Owner-operator Greg Crispell pulls a step deck mostly within New York State and surrounding areas with this custom 1984 Peterbilt 359, originally a short-hood daycab he bought at age 21 and put to work.
The Dryden, New York-based independent hauls a lot of landscaping-related commodities -- various stone products -- and apples and other agricultural commodities on occasion in the fall.

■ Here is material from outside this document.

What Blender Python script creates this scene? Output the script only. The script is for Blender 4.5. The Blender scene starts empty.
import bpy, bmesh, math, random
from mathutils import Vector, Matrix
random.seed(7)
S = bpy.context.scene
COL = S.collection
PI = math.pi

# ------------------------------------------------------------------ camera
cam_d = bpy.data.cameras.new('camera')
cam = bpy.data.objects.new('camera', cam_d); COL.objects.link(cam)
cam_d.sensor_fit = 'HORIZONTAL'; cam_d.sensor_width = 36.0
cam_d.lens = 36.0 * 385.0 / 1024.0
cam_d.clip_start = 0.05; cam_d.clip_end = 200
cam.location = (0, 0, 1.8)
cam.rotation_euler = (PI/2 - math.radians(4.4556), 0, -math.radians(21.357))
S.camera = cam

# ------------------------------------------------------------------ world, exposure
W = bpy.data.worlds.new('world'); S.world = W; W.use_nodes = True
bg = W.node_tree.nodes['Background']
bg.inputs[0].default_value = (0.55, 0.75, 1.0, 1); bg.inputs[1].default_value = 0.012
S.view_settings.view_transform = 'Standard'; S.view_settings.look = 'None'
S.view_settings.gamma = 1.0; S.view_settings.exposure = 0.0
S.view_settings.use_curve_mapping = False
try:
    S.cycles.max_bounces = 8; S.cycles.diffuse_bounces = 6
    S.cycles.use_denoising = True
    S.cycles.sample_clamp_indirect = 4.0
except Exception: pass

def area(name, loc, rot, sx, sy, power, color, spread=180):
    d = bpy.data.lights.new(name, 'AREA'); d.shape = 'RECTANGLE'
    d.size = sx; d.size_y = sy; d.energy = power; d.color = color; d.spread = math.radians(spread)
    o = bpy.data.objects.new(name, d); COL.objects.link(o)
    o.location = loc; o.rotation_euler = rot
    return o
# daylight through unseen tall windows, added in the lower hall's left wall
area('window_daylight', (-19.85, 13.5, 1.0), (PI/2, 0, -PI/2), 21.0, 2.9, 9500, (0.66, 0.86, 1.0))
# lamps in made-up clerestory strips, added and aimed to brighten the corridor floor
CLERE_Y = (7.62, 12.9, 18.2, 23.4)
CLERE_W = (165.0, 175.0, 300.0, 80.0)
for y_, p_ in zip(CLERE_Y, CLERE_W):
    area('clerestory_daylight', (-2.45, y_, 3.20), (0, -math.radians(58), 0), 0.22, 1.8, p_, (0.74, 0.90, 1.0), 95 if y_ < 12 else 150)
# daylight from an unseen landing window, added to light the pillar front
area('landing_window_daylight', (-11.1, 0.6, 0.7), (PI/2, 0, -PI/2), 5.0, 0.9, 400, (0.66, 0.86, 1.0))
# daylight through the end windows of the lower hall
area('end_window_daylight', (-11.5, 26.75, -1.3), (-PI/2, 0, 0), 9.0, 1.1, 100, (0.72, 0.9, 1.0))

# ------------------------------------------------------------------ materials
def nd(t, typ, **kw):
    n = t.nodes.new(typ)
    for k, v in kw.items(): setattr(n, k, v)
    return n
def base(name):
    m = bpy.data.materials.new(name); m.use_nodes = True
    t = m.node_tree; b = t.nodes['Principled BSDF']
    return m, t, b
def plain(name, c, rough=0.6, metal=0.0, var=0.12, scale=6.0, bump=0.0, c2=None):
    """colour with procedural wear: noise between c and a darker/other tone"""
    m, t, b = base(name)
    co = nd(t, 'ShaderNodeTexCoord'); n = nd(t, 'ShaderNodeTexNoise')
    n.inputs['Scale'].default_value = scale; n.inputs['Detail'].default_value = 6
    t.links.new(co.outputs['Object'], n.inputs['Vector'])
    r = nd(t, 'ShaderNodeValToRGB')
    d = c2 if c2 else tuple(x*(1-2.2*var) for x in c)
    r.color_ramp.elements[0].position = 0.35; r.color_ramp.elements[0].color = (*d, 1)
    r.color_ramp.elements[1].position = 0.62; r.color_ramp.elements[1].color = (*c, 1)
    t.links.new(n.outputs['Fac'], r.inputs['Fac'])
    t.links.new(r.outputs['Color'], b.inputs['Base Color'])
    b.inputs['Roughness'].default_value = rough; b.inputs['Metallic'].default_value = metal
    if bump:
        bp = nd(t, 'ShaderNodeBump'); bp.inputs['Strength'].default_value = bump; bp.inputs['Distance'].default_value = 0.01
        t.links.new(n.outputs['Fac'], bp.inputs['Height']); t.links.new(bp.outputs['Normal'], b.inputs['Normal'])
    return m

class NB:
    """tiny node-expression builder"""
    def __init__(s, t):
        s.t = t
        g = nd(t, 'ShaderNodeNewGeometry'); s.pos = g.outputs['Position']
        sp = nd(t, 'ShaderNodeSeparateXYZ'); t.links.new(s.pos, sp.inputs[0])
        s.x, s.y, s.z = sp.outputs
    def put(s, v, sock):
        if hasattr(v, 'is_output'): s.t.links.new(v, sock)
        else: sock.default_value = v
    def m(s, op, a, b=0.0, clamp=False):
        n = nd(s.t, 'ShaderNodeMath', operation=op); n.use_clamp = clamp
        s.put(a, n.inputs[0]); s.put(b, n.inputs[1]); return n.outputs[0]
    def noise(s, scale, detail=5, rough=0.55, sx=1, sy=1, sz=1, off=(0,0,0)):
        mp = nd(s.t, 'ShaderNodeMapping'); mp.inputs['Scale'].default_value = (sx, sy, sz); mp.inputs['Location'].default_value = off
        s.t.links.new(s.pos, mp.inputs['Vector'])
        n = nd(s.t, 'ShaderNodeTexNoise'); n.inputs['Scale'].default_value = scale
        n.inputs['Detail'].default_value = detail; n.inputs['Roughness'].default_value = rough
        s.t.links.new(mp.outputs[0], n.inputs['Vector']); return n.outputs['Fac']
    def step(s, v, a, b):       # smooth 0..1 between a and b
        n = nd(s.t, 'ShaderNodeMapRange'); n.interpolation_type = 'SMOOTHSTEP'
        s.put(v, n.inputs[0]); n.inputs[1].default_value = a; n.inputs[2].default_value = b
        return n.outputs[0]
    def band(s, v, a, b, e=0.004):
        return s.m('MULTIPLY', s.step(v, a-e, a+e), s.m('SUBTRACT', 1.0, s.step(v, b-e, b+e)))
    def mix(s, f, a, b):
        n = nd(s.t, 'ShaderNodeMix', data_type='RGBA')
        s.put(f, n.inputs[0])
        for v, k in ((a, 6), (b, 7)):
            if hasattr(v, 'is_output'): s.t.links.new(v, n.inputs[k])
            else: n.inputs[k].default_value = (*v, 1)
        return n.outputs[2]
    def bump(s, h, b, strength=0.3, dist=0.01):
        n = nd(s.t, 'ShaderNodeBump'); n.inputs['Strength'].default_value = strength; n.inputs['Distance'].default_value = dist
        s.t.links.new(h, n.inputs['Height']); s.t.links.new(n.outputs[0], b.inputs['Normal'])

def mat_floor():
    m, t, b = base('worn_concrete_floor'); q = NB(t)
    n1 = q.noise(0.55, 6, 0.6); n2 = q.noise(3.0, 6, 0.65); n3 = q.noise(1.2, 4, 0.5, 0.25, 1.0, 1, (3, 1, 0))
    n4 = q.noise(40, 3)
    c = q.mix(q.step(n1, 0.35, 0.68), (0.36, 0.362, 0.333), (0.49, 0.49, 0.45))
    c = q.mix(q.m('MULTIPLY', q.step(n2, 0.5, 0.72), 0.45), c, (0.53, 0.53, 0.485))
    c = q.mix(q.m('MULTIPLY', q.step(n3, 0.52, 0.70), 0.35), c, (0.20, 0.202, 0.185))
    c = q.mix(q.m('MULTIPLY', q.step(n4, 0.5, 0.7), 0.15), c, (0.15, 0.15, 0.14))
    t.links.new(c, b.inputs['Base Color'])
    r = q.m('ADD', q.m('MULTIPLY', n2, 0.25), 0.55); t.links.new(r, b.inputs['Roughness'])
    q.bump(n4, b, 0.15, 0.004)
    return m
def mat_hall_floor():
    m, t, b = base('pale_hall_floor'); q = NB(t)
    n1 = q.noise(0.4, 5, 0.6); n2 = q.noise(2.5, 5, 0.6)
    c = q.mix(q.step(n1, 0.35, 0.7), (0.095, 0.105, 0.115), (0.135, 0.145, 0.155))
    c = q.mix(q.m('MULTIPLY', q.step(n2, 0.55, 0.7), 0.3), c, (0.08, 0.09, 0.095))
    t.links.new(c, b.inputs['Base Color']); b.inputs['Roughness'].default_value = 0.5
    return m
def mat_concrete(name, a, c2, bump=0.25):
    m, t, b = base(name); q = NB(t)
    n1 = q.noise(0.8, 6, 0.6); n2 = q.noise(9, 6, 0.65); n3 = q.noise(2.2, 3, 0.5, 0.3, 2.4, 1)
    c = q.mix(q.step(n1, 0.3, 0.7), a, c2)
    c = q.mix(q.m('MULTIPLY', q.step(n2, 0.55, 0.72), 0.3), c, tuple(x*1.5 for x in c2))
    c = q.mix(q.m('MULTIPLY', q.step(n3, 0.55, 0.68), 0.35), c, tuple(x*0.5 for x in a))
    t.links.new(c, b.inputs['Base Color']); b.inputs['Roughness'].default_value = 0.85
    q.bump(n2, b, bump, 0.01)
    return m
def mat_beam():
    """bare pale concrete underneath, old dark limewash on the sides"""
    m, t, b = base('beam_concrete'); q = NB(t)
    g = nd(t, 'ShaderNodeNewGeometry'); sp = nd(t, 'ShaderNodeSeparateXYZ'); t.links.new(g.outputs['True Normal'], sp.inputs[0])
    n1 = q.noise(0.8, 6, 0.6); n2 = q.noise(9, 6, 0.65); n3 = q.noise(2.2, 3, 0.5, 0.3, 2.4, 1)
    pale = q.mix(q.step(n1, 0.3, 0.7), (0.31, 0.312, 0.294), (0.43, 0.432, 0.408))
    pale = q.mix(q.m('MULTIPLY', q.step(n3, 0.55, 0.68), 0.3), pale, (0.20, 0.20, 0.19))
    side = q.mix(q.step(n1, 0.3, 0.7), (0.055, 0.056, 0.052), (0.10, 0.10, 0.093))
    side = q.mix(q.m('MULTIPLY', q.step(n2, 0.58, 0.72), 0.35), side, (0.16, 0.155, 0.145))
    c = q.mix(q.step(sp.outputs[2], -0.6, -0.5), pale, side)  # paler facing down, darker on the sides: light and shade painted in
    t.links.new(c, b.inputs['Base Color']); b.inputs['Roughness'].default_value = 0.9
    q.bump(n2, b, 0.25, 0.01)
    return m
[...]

This truck and Crispell's work itself builds on the legacy of his father, also a working owner-operator of a 359. The elder Crispell's 1986 model he “bought the same year I was born,” Greg said. “I grew up around that truck,” and always aspired to own one much the same -- the veritable Platonic ideal of a truck in his mind.
The elder Crispell’s rig was a stock 250-inch wheelbase when he bought it, where it remains today, pulling the owner’s dump trailer full of agricultural commodities, mostly.
Greg Crispell's put a couple years of metal-fab education in high school to work, too, designing first an aluminum -- then stainless steel -- visor and other bright parts around the rig with a distinctive bead roll that’s caught the eyes of other owner-operators around the nation.
The growing notoriety of his work is no doubt part of the reason he got the invite to Peterbilt's 2023 Pride & Class parade and truck show for employees of the Peterbilt factory in Denton, Texas, where Overdrive caught up with the owner this past October.